-- begin Data provided --

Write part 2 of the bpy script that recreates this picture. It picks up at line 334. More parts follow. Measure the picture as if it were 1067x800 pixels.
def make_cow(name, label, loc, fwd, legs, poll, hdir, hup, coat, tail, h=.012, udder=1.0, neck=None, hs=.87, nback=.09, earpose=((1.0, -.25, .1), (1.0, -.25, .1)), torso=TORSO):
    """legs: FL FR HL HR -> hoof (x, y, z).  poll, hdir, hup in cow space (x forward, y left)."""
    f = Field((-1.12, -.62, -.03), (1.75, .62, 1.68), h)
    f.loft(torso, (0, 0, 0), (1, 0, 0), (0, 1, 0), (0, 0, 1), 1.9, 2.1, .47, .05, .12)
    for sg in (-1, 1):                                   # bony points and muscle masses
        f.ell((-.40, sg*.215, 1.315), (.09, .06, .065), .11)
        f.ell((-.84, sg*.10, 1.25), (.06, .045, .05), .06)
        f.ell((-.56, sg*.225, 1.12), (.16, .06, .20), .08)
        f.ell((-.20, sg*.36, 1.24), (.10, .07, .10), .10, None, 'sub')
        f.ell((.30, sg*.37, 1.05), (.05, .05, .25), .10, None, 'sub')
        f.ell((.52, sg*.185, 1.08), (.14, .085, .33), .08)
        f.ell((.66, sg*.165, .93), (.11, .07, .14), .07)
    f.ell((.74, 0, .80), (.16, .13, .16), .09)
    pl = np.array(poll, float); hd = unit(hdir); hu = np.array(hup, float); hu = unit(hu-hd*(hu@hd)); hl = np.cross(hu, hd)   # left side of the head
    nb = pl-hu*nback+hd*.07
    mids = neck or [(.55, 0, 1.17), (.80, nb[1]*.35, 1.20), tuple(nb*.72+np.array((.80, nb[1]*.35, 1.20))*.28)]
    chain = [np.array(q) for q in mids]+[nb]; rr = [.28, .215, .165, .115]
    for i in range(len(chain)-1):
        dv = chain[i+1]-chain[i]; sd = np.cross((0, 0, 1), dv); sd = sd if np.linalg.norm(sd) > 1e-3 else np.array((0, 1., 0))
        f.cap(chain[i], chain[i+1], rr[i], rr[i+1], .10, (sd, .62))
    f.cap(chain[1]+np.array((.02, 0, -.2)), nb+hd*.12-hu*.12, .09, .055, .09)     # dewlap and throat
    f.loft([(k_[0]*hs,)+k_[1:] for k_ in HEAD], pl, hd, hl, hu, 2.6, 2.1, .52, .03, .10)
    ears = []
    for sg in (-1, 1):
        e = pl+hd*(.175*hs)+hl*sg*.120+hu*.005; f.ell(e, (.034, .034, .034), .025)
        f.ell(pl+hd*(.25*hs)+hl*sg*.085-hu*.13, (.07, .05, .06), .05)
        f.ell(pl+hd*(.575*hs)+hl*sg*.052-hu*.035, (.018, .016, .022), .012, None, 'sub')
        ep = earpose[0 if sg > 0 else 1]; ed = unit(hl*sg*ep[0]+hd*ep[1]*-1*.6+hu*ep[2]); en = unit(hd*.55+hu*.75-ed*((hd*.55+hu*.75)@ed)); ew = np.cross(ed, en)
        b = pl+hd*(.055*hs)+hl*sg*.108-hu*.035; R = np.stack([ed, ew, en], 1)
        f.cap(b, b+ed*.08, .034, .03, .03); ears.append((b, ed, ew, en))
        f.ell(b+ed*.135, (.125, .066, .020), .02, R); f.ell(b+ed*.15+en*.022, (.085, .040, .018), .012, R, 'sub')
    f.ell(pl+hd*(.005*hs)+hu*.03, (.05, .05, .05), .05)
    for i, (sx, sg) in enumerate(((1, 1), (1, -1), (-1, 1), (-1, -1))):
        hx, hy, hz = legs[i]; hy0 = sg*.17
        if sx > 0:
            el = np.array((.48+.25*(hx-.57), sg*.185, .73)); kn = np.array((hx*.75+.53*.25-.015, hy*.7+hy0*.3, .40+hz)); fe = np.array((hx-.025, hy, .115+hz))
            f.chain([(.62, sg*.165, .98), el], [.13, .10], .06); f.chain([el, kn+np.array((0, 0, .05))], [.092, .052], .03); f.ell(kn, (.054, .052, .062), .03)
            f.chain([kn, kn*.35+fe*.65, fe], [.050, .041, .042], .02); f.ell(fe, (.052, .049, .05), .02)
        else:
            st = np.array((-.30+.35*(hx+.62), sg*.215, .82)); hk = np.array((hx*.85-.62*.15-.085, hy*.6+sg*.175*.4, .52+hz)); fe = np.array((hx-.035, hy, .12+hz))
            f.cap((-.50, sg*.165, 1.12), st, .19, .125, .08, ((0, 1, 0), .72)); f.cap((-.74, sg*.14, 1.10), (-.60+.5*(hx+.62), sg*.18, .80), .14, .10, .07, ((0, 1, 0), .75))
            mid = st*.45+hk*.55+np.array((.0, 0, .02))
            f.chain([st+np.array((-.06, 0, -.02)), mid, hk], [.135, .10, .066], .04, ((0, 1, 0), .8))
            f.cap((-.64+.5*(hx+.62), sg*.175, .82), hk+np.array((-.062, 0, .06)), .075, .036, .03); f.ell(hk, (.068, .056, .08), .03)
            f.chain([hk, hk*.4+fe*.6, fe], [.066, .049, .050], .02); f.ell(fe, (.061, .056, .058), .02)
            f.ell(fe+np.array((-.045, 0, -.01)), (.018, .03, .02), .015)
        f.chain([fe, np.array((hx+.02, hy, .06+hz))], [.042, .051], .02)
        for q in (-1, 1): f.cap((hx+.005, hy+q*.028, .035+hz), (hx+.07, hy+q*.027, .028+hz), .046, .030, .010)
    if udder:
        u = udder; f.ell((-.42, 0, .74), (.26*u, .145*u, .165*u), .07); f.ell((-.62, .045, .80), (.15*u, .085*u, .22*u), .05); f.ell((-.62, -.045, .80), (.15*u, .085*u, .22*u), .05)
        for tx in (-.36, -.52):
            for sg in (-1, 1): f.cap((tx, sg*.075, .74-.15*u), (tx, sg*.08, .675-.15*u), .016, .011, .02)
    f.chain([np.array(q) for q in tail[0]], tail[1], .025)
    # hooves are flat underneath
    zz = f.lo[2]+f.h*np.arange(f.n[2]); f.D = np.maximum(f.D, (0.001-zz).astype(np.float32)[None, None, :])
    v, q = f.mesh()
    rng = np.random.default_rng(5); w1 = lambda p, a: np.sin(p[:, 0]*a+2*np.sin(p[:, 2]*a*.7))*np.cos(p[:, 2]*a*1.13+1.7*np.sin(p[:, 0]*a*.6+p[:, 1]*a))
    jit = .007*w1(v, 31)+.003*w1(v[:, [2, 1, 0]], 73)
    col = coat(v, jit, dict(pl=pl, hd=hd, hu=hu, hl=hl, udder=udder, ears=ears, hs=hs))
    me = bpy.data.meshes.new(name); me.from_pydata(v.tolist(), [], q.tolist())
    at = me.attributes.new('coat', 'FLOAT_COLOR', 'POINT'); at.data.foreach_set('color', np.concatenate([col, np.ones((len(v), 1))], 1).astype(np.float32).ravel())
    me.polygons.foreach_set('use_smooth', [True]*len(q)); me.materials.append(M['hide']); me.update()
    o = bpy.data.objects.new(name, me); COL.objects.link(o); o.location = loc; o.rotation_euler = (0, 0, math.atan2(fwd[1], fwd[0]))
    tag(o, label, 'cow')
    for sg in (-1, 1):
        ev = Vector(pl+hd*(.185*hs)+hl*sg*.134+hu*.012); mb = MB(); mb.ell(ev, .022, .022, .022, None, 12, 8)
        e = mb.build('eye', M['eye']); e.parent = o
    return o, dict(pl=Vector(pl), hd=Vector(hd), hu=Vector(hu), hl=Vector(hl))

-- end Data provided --

- _Requirements_
Repeat the material above exactly.

- _Full response_
Write part 2 of the bpy script that recreates this picture. It picks up at line 334. More parts follow. Measure the picture as if it were 1067x800 pixels.
def make_cow(name, label, loc, fwd, legs, poll, hdir, hup, coat, tail, h=.012, udder=1.0, neck=None, hs=.87, nback=.09, earpose=((1.0, -.25, .1), (1.0, -.25, .1)), torso=TORSO):
    """legs: FL FR HL HR -> hoof (x, y, z).  poll, hdir, hup in cow space (x forward, y left)."""
    f = Field((-1.12, -.62, -.03), (1.75, .62, 1.68), h)
    f.loft(torso, (0, 0, 0), (1, 0, 0), (0, 1, 0), (0, 0, 1), 1.9, 2.1, .47, .05, .12)
    for sg in (-1, 1):                                   # bony points and muscle masses
        f.ell((-.40, sg*.215, 1.315), (.09, .06, .065), .11)
        f.ell((-.84, sg*.10, 1.25), (.06, .045, .05), .06)
        f.ell((-.56, sg*.225, 1.12), (.16, .06, .20), .08)
        f.ell((-.20, sg*.36, 1.24), (.10, .07, .10), .10, None, 'sub')
        f.ell((.30, sg*.37, 1.05), (.05, .05, .25), .10, None, 'sub')
        f.ell((.52, sg*.185, 1.08), (.14, .085, .33), .08)
        f.ell((.66, sg*.165, .93), (.11, .07, .14), .07)
    f.ell((.74, 0, .80), (.16, .13, .16), .09)
    pl = np.array(poll, float); hd = unit(hdir); hu = np.array(hup, float); hu = unit(hu-hd*(hu@hd)); hl = np.cross(hu, hd)   # left side of the head
    nb = pl-hu*nback+hd*.07
    mids = neck or [(.55, 0, 1.17), (.80, nb[1]*.35, 1.20), tuple(nb*.72+np.array((.80, nb[1]*.35, 1.20))*.28)]
    chain = [np.array(q) for q in mids]+[nb]; rr = [.28, .215, .165, .115]
    for i in range(len(chain)-1):
        dv = chain[i+1]-chain[i]; sd = np.cross((0, 0, 1), dv); sd = sd if np.linalg.norm(sd) > 1e-3 else np.array((0, 1., 0))
        f.cap(chain[i], chain[i+1], rr[i], rr[i+1], .10, (sd, .62))
    f.cap(chain[1]+np.array((.02, 0, -.2)), nb+hd*.12-hu*.12, .09, .055, .09)     # dewlap and throat
    f.loft([(k_[0]*hs,)+k_[1:] for k_ in HEAD], pl, hd, hl, hu, 2.6, 2.1, .52, .03, .10)
    ears = []
    for sg in (-1, 1):
        e = pl+hd*(.175*hs)+hl*sg*.120+hu*.005; f.ell(e, (.034, .034, .034), .025)
        f.ell(pl+hd*(.25*hs)+hl*sg*.085-hu*.13, (.07, .05, .06), .05)
        f.ell(pl+hd*(.575*hs)+hl*sg*.052-hu*.035, (.018, .016, .022), .012, None, 'sub')
        ep = earpose[0 if sg > 0 else 1]; ed = unit(hl*sg*ep[0]+hd*ep[1]*-1*.6+hu*ep[2]); en = unit(hd*.55+hu*.75-ed*((hd*.55+hu*.75)@ed)); ew = np.cross(ed, en)
        b = pl+hd*(.055*hs)+hl*sg*.108-hu*.035; R = np.stack([ed, ew, en], 1)
        f.cap(b, b+ed*.08, .034, .03, .03); ears.append((b, ed, ew, en))
        f.ell(b+ed*.135, (.125, .066, .020), .02, R); f.ell(b+ed*.15+en*.022, (.085, .040, .018), .012, R, 'sub')
    f.ell(pl+hd*(.005*hs)+hu*.03, (.05, .05, .05), .05)
    for i, (sx, sg) in enumerate(((1, 1), (1, -1), (-1, 1), (-1, -1))):
        hx, hy, hz = legs[i]; hy0 = sg*.17
        if sx > 0:
            el = np.array((.48+.25*(hx-.57), sg*.185, .73)); kn = np.array((hx*.75+.53*.25-.015, hy*.7+hy0*.3, .40+hz)); fe = np.array((hx-.025, hy, .115+hz))
            f.chain([(.62, sg*.165, .98), el], [.13, .10], .06); f.chain([el, kn+np.array((0, 0, .05))], [.092, .052], .03); f.ell(kn, (.054, .052, .062), .03)
            f.chain([kn, kn*.35+fe*.65, fe], [.050, .041, .042], .02); f.ell(fe, (.052, .049, .05), .02)
        else:
            st = np.array((-.30+.35*(hx+.62), sg*.215, .82)); hk = np.array((hx*.85-.62*.15-.085, hy*.6+sg*.175*.4, .52+hz)); fe = np.array((hx-.035, hy, .12+hz))
            f.cap((-.50, sg*.165, 1.12), st, .19, .125, .08, ((0, 1, 0), .72)); f.cap((-.74, sg*.14, 1.10), (-.60+.5*(hx+.62), sg*.18, .80), .14, .10, .07, ((0, 1, 0), .75))
            mid = st*.45+hk*.55+np.array((.0, 0, .02))
            f.chain([st+np.array((-.06, 0, -.02)), mid, hk], [.135, .10, .066], .04, ((0, 1, 0), .8))
            f.cap((-.64+.5*(hx+.62), sg*.175, .82), hk+np.array((-.062, 0, .06)), .075, .036, .03); f.ell(hk, (.068, .056, .08), .03)
            f.chain([hk, hk*.4+fe*.6, fe], [.066, .049, .050], .02); f.ell(fe, (.061, .056, .058), .02)
            f.ell(fe+np.array((-.045, 0, -.01)), (.018, .03, .02), .015)
        f.chain([fe, np.array((hx+.02, hy, .06+hz))], [.042, .051], .02)
        for q in (-1, 1): f.cap((hx+.005, hy+q*.028, .035+hz), (hx+.07, hy+q*.027, .028+hz), .046, .030, .010)
    if udder:
        u = udder; f.ell((-.42, 0, .74), (.26*u, .145*u, .165*u), .07); f.ell((-.62, .045, .80), (.15*u, .085*u, .22*u), .05); f.ell((-.62, -.045, .80), (.15*u, .085*u, .22*u), .05)
        for tx in (-.36, -.52):
            for sg in (-1, 1): f.cap((tx, sg*.075, .74-.15*u), (tx, sg*.08, .675-.15*u), .016, .011, .02)
    f.chain([np.array(q) for q in tail[0]], tail[1], .025)
    # hooves are flat underneath
    zz = f.lo[2]+f.h*np.arange(f.n[2]); f.D = np.maximum(f.D, (0.001-zz).astype(np.float32)[None, None, :])
    v, q = f.mesh()
    rng = np.random.default_rng(5); w1 = lambda p, a: np.sin(p[:, 0]*a+2*np.sin(p[:, 2]*a*.7))*np.cos(p[:, 2]*a*1.13+1.7*np.sin(p[:, 0]*a*.6+p[:, 1]*a))
    jit = .007*w1(v, 31)+.003*w1(v[:, [2, 1, 0]], 73)
    col = coat(v, jit, dict(pl=pl, hd=hd, hu=hu, hl=hl, udder=udder, ears=ears, hs=hs))
    me = bpy.data.meshes.new(name); me.from_pydata(v.tolist(), [], q.tolist())
    at = me.attributes.new('coat', 'FLOAT_COLOR', 'POINT'); at.data.foreach_set('color', np.concatenate([col, np.ones((len(v), 1))], 1).astype(np.float32).ravel())
    me.polygons.foreach_set('use_smooth', [True]*len(q)); me.materials.append(M['hide']); me.update()
    o = bpy.data.objects.new(name, me); COL.objects.link(o); o.location = loc; o.rotation_euler = (0, 0, math.atan2(fwd[1], fwd[0]))
    tag(o, label, 'cow')
    for sg in (-1, 1):
        ev = Vector(pl+hd*(.185*hs)+hl*sg*.134+hu*.012); mb = MB(); mb.ell(ev, .022, .022, .022, None, 12, 8)
        e = mb.build('eye', M['eye']); e.parent = o
    return o, dict(pl=Vector(pl), hd=Vector(hd), hu=Vector(hu), hl=Vector(hl))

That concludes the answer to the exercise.